If you enjoyed…

…my little mini-expose of Tom Friedman’s use of a demonstrably false anecdote (still waiting for that correction!), you’ll really, really enjoy this exercise in factchecking David Brooks (via Atrios):

There’s just one problem: Many of his generalizations are false. According to Amazon.com sales data, one of Goodwin’s strongest markets has been deep-Red McAllen, Texas. That’s probably not, however, QVC country. “I would guess our audience would skew toward Blue areas of the country,” says Doug Rose, the network’s vice president of merchandising and brand development. “Generally our audience is female suburban baby boomers, and our business skews towards affluent areas.” Rose’s standard PowerPoint presentation of the QVC brand includes a map of one zip code — Beverly Hills, 90210 — covered in little red dots that each represent one QVC customer address, to debunk “the myth that they’re all little old ladies in trailer parks eating bonbons all day.”
“Everything that people in my neighborhood do without motors, the people in Red America do with motors,” Brooks wrote. “When it comes to yard work, they have rider mowers; we have illegal aliens.” Actually, six of the top 10 states in terms of illegal-alien population are Red.

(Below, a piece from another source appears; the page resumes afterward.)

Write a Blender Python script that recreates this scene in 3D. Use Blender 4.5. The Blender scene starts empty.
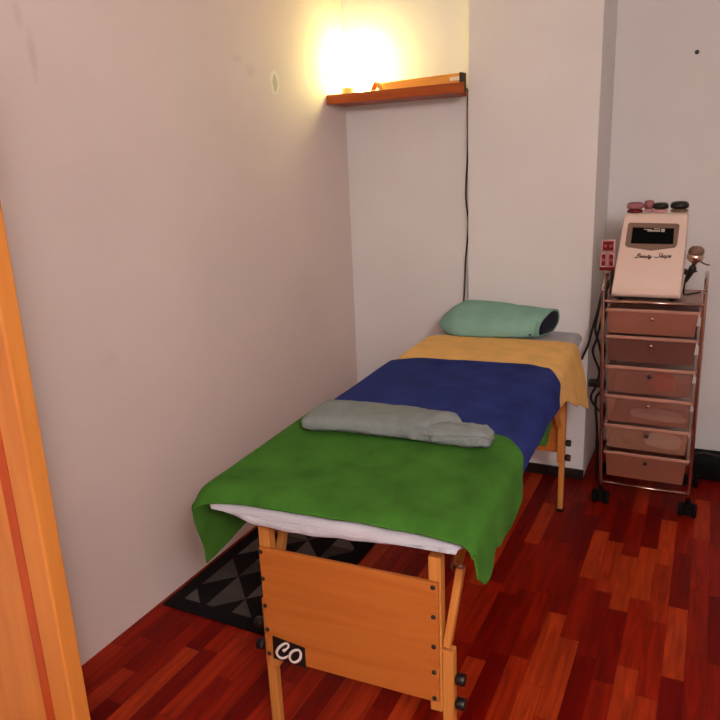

“We in the coastal metro Blue areas read more books,” Brooks asserted. A 2003 University of Wisconsin-Whitewater study of America’s most literate cities doesn’t necessarily agree. Among the study’s criteria was the presence of bookstores and libraries; 20 of the 30 most literate cities were in Red states.
“Very few of us,” Brooks wrote of his fellow Blue Americans, “could name even five nascar drivers, although stock-car races are the best-attended sporting events in the country.” He might want to take his name-recognition test to the streets of the 2002 nascar Winston Cup Series’s highest-rated television markets — three of the top five were in Blue states. (Philadelphia was fifth nationally.)

(By the way, the David Brooks piece from the Atlantic Monthly which the author dissects also serves as a launching point for a scathing essay by Thomas Frank in the new Harpers.)